-------- Data
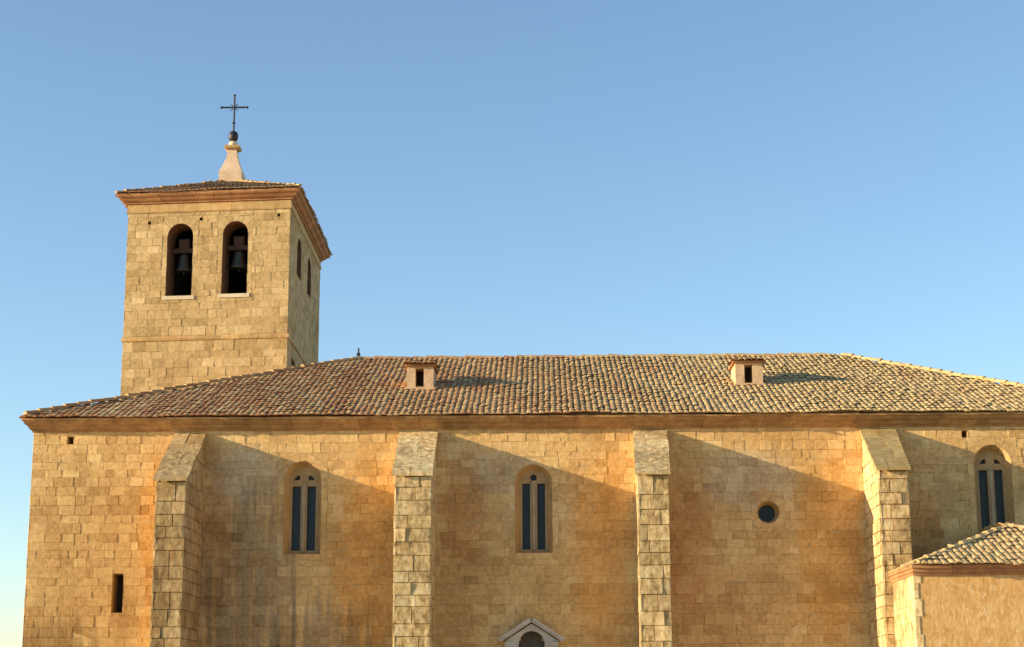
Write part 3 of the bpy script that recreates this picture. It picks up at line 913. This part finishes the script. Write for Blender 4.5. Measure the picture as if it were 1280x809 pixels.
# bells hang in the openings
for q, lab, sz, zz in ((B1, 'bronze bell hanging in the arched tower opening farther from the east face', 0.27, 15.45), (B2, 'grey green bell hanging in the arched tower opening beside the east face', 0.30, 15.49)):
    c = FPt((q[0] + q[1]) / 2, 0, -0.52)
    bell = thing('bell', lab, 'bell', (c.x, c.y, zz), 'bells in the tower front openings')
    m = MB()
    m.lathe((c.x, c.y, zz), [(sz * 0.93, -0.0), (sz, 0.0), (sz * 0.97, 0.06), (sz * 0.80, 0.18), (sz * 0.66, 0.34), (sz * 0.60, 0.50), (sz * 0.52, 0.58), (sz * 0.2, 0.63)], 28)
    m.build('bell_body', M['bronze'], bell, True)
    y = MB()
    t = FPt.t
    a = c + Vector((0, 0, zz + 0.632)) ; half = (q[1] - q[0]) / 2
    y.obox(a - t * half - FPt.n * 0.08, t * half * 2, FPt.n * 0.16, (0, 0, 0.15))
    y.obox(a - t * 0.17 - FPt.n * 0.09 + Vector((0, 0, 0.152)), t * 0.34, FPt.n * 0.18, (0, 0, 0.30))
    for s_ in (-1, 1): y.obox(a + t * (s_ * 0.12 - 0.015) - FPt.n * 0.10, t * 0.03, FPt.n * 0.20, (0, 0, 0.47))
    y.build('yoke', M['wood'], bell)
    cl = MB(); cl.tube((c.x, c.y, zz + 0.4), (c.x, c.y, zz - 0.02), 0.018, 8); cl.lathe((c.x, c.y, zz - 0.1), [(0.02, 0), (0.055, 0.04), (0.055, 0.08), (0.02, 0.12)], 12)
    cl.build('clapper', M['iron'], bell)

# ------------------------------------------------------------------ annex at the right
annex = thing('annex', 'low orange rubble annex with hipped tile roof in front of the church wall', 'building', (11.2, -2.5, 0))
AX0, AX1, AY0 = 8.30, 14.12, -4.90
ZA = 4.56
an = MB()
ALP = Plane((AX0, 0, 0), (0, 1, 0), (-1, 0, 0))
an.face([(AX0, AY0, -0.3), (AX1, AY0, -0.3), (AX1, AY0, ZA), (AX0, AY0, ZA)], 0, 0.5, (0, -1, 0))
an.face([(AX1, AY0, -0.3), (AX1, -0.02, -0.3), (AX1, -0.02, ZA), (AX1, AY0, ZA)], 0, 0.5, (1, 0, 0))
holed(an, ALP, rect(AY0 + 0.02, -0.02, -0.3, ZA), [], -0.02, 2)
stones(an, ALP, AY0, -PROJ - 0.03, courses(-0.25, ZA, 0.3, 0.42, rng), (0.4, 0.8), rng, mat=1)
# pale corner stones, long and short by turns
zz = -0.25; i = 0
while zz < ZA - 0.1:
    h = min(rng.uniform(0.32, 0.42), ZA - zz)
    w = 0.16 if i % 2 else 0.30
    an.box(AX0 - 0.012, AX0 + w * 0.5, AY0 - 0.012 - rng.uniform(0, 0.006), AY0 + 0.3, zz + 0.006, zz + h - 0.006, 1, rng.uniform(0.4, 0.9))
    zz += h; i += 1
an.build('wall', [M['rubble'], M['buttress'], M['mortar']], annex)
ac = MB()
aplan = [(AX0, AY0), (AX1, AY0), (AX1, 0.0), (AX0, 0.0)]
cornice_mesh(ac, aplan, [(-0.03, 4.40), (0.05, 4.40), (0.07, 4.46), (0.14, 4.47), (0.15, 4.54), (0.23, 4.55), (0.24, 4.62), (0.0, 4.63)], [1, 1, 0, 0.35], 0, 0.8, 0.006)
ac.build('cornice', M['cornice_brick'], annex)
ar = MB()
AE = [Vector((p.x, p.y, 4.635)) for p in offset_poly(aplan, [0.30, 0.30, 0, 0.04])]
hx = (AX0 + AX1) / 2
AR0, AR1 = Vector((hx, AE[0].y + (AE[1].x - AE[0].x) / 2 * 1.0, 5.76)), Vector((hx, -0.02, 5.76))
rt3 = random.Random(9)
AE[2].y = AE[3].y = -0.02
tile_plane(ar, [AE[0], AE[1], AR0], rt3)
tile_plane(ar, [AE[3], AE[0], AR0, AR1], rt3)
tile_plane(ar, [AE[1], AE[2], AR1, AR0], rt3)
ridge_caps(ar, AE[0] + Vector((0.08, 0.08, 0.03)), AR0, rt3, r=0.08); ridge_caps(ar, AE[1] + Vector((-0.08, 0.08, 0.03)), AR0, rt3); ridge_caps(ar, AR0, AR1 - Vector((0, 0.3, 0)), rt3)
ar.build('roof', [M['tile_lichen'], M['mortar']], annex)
----------------
Exercise details »
Transcribe the listing above verbatim. Omit the pictures.

Exercise result »
Write part 3 of the bpy script that recreates this picture. It picks up at line 913. This part finishes the script. Write for Blender 4.5. Measure the picture as if it were 1280x809 pixels.
# bells hang in the openings
for q, lab, sz, zz in ((B1, 'bronze bell hanging in the arched tower opening farther from the east face', 0.27, 15.45), (B2, 'grey green bell hanging in the arched tower opening beside the east face', 0.30, 15.49)):
    c = FPt((q[0] + q[1]) / 2, 0, -0.52)
    bell = thing('bell', lab, 'bell', (c.x, c.y, zz), 'bells in the tower front openings')
    m = MB()
    m.lathe((c.x, c.y, zz), [(sz * 0.93, -0.0), (sz, 0.0), (sz * 0.97, 0.06), (sz * 0.80, 0.18), (sz * 0.66, 0.34), (sz * 0.60, 0.50), (sz * 0.52, 0.58), (sz * 0.2, 0.63)], 28)
    m.build('bell_body', M['bronze'], bell, True)
    y = MB()
    t = FPt.t
    a = c + Vector((0, 0, zz + 0.632)) ; half = (q[1] - q[0]) / 2
    y.obox(a - t * half - FPt.n * 0.08, t * half * 2, FPt.n * 0.16, (0, 0, 0.15))
    y.obox(a - t * 0.17 - FPt.n * 0.09 + Vector((0, 0, 0.152)), t * 0.34, FPt.n * 0.18, (0, 0, 0.30))
    for s_ in (-1, 1): y.obox(a + t * (s_ * 0.12 - 0.015) - FPt.n * 0.10, t * 0.03, FPt.n * 0.20, (0, 0, 0.47))
    y.build('yoke', M['wood'], bell)
    cl = MB(); cl.tube((c.x, c.y, zz + 0.4), (c.x, c.y, zz - 0.02), 0.018, 8); cl.lathe((c.x, c.y, zz - 0.1), [(0.02, 0), (0.055, 0.04), (0.055, 0.08), (0.02, 0.12)], 12)
    cl.build('clapper', M['iron'], bell)

# ------------------------------------------------------------------ annex at the right
annex = thing('annex', 'low orange rubble annex with hipped tile roof in front of the church wall', 'building', (11.2, -2.5, 0))
AX0, AX1, AY0 = 8.30, 14.12, -4.90
ZA = 4.56
an = MB()
ALP = Plane((AX0, 0, 0), (0, 1, 0), (-1, 0, 0))
an.face([(AX0, AY0, -0.3), (AX1, AY0, -0.3), (AX1, AY0, ZA), (AX0, AY0, ZA)], 0, 0.5, (0, -1, 0))
an.face([(AX1, AY0, -0.3), (AX1, -0.02, -0.3), (AX1, -0.02, ZA), (AX1, AY0, ZA)], 0, 0.5, (1, 0, 0))
holed(an, ALP, rect(AY0 + 0.02, -0.02, -0.3, ZA), [], -0.02, 2)
stones(an, ALP, AY0, -PROJ - 0.03, courses(-0.25, ZA, 0.3, 0.42, rng), (0.4, 0.8), rng, mat=1)
# pale corner stones, long and short by turns
zz = -0.25; i = 0
while zz < ZA - 0.1:
    h = min(rng.uniform(0.32, 0.42), ZA - zz)
    w = 0.16 if i % 2 else 0.30
    an.box(AX0 - 0.012, AX0 + w * 0.5, AY0 - 0.012 - rng.uniform(0, 0.006), AY0 + 0.3, zz + 0.006, zz + h - 0.006, 1, rng.uniform(0.4, 0.9))
    zz += h; i += 1
an.build('wall', [M['rubble'], M['buttress'], M['mortar']], annex)
ac = MB()
aplan = [(AX0, AY0), (AX1, AY0), (AX1, 0.0), (AX0, 0.0)]
cornice_mesh(ac, aplan, [(-0.03, 4.40), (0.05, 4.40), (0.07, 4.46), (0.14, 4.47), (0.15, 4.54), (0.23, 4.55), (0.24, 4.62), (0.0, 4.63)], [1, 1, 0, 0.35], 0, 0.8, 0.006)
ac.build('cornice', M['cornice_brick'], annex)
ar = MB()
AE = [Vector((p.x, p.y, 4.635)) for p in offset_poly(aplan, [0.30, 0.30, 0, 0.04])]
hx = (AX0 + AX1) / 2
AR0, AR1 = Vector((hx, AE[0].y + (AE[1].x - AE[0].x) / 2 * 1.0, 5.76)), Vector((hx, -0.02, 5.76))
rt3 = random.Random(9)
AE[2].y = AE[3].y = -0.02
tile_plane(ar, [AE[0], AE[1], AR0], rt3)
tile_plane(ar, [AE[3], AE[0], AR0, AR1], rt3)
tile_plane(ar, [AE[1], AE[2], AR1, AR0], rt3)
ridge_caps(ar, AE[0] + Vector((0.08, 0.08, 0.03)), AR0, rt3, r=0.08); ridge_caps(ar, AE[1] + Vector((-0.08, 0.08, 0.03)), AR0, rt3); ridge_caps(ar, AR0, AR1 - Vector((0, 0.3, 0)), rt3)
ar.build('roof', [M['tile_lichen'], M['mortar']], annex)